Les nuages bouchent la vue
D. Ruppen et ses collègues ont-ils pour autant découvert la formule universelle permettant d’expliquer les accidents miniers? «Cela n’est pas si simple», déclare la géologue, qui a évalué la transmissibilité de ses méthodes sur une série d’événements comparables. La disponibilité des données satellites est notre principal problème: le projet Sentinel-2 a été lancé en 2015 avec tout d’abord un seul satellite qui survolait un site tous les 10 jours. Avec le lancement du second satellite Sentinel-2, la durée entre deux survols a certes été raccourcie à 5 jours, mais il est toujours possible qu’il n’y ait aucunes photos ou aucunes photos exploitables d’un événement pour la période décisive.

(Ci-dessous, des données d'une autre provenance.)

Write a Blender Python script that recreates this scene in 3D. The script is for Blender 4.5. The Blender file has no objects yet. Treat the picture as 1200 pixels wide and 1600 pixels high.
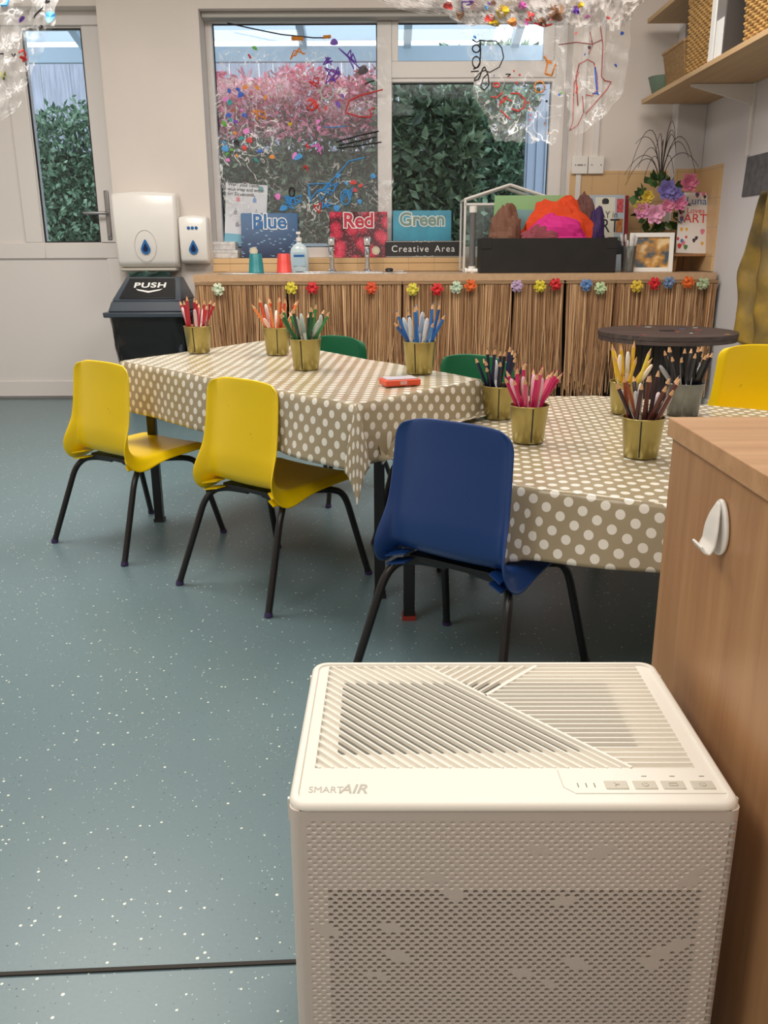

En effet, lorsque les nuages cachent la vue sur les cours d’eau concernés, ces derniers ne peuvent pas être analysés sur les photos. C’est d’autant plus problématique que de nombreuses mines des pays du Sud sont situées sous les tropiques, où les pluies saisonnières sont non seulement liées à des épisodes très nuageux, mais aussi à de fortes précipitations constituant un risque accru d’accidents dans les mines. «Sur les deux douzaines d’événements recensés depuis 2015, je n’ai pu en identifier que quatre, outre celui de la mine de Catoca, pour lesquels des données satellites sans nuages sont disponibles et que nous avons pu reconstruire grâce à notre méthode», constate Désirée Ruppen. Mais il se passe énormément de choses dans le domaine de la télédétection, la mission Sentinel-2 se poursuivra à long terme avec sa fréquence d’enregistrement élevée et de nouveaux satellites capables de représenter les surfaces d’eau à l’aide de radars sont en train d’être développés. Les possibilités d’application de la méthode Ruppen restent donc valables pour les futurs accidents miniers et peuvent être élargies par de nouvelles technologies.